SUPPLIED INFORMATION:
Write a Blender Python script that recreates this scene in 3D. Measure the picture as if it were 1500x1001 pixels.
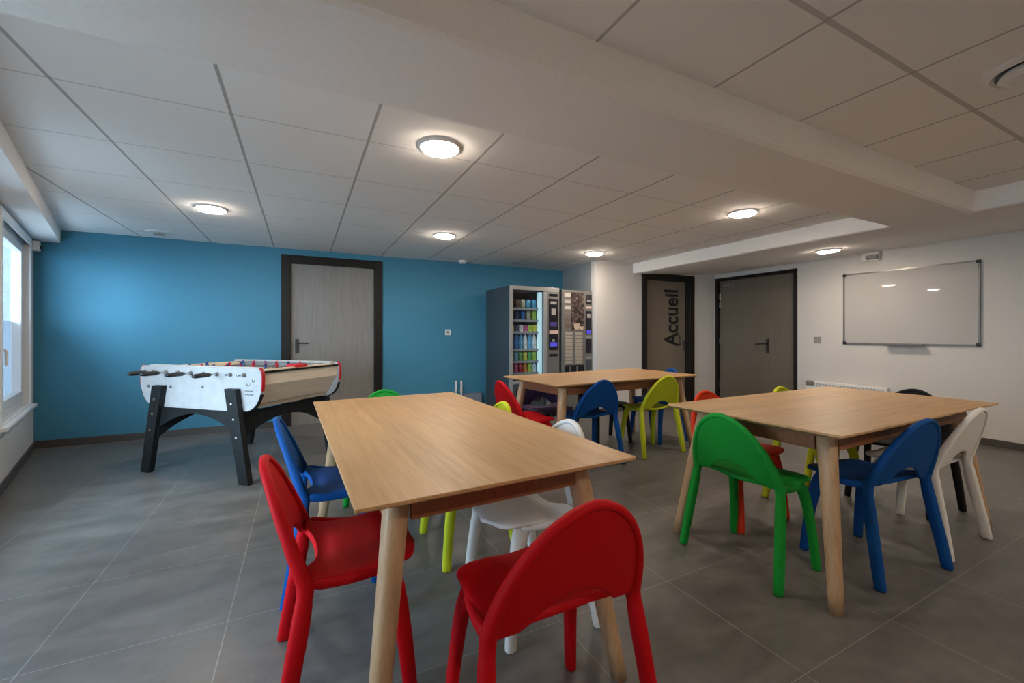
import bpy, bmesh, math, random
from mathutils import Vector, Matrix
random.seed(7)
PI = math.pi
R = math.radians
SC = bpy.context.scene
C = SC.collection
for o in list(bpy.data.objects):
    bpy.data.objects.remove(o)

# ------------------------------------------------------------------ camera
CAM_H = 1.16
YAW = 26.75
cam_d = bpy.data.cameras.new('camera')
cam = bpy.data.objects.new('camera', cam_d)
C.objects.link(cam)
cam_d.sensor_width = 36.0
cam_d.lens = 610.0 / 1500.0 * 36.0
cam_d.shift_y = -10.5 / 1500.0
cam_d.clip_start = 0.02
cam.location = (0, 0, CAM_H)
cam.rotation_euler = (R(90), 0, R(-YAW))
SC.camera = cam

# ------------------------------------------------------------------ light and exposure
SC.view_settings.view_transform = 'Standard'
SC.view_settings.look = 'None'
SC.view_settings.gamma = 1.0
SC.view_settings.use_curve_mapping = False
SC.view_settings.exposure = 0.2
W = bpy.data.worlds.new('overcast_sky')
SC.world = W
W.use_nodes = True
wn = W.node_tree.nodes['Background']
wn.inputs['Color'].default_value = (0.66, 0.83, 1.0, 1)
SKY = 16.0
wn.inputs['Strength'].default_value = SKY
LAMP = 116.0          # radiance of the downlight diffusers
LAMP_COL = (1.0, 0.84, 0.67)


# ------------------------------------------------------------------ materials
def mat(name, col, rough=0.5, metal=0.0, spec=0.5, emit=None, coat=0.0):
    m = bpy.data.materials.new(name)
    m.use_nodes = True
    b = m.node_tree.nodes['Principled BSDF']
    b.inputs['Base Color'].default_value = (*col, 1)
    b.inputs['Roughness'].default_value = rough
    b.inputs['Metallic'].default_value = metal
    b.inputs['Specular IOR Level'].default_value = spec
    b.inputs['Coat Weight'].default_value = coat
    if emit:
        b.inputs['Emission Color'].default_value = (*emit[0], 1)
        b.inputs['Emission Strength'].default_value = emit[1]
    return m


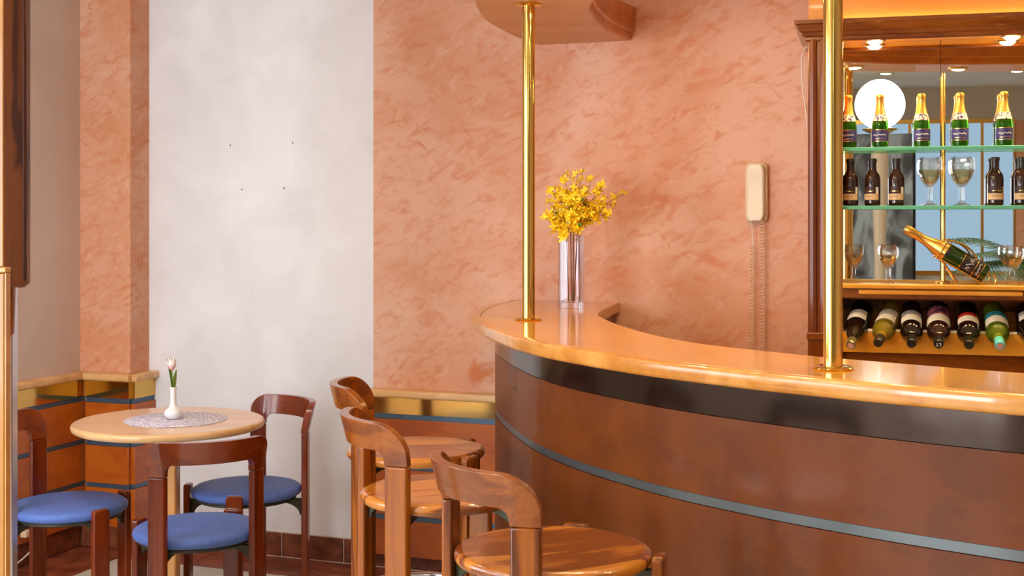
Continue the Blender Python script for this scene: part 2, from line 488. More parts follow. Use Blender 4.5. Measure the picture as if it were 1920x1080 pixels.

INSTRUCTIONS TO FOLLOW:
All of the records above must be copied exactly, except for the pictures.

FINAL ANSWER:
Write a Blender Python script that recreates this scene in 3D. Measure the picture as if it were 1500x1001 pixels.
import bpy, bmesh, math, random
from mathutils import Vector, Matrix
random.seed(7)
PI = math.pi
R = math.radians
SC = bpy.context.scene
C = SC.collection
for o in list(bpy.data.objects):
    bpy.data.objects.remove(o)

# ------------------------------------------------------------------ camera
CAM_H = 1.16
YAW = 26.75
cam_d = bpy.data.cameras.new('camera')
cam = bpy.data.objects.new('camera', cam_d)
C.objects.link(cam)
cam_d.sensor_width = 36.0
cam_d.lens = 610.0 / 1500.0 * 36.0
cam_d.shift_y = -10.5 / 1500.0
cam_d.clip_start = 0.02
cam.location = (0, 0, CAM_H)
cam.rotation_euler = (R(90), 0, R(-YAW))
SC.camera = cam

# ------------------------------------------------------------------ light and exposure
SC.view_settings.view_transform = 'Standard'
SC.view_settings.look = 'None'
SC.view_settings.gamma = 1.0
SC.view_settings.use_curve_mapping = False
SC.view_settings.exposure = 0.2
W = bpy.data.worlds.new('overcast_sky')
SC.world = W
W.use_nodes = True
wn = W.node_tree.nodes['Background']
wn.inputs['Color'].default_value = (0.66, 0.83, 1.0, 1)
SKY = 16.0
wn.inputs['Strength'].default_value = SKY
LAMP = 116.0          # radiance of the downlight diffusers
LAMP_COL = (1.0, 0.84, 0.67)


# ------------------------------------------------------------------ materials
def mat(name, col, rough=0.5, metal=0.0, spec=0.5, emit=None, coat=0.0):
    m = bpy.data.materials.new(name)
    m.use_nodes = True
    b = m.node_tree.nodes['Principled BSDF']
    b.inputs['Base Color'].default_value = (*col, 1)
    b.inputs['Roughness'].default_value = rough
    b.inputs['Metallic'].default_value = metal
    b.inputs['Specular IOR Level'].default_value = spec
    b.inputs['Coat Weight'].default_value = coat
    if emit:
        b.inputs['Emission Color'].default_value = (*emit[0], 1)
        b.inputs['Emission Strength'].default_value = emit[1]
    return m


Continue the Blender Python script for this scene: part 2, from line 488. More parts follow. Use Blender 4.5. Measure the picture as if it were 1920x1080 pixels.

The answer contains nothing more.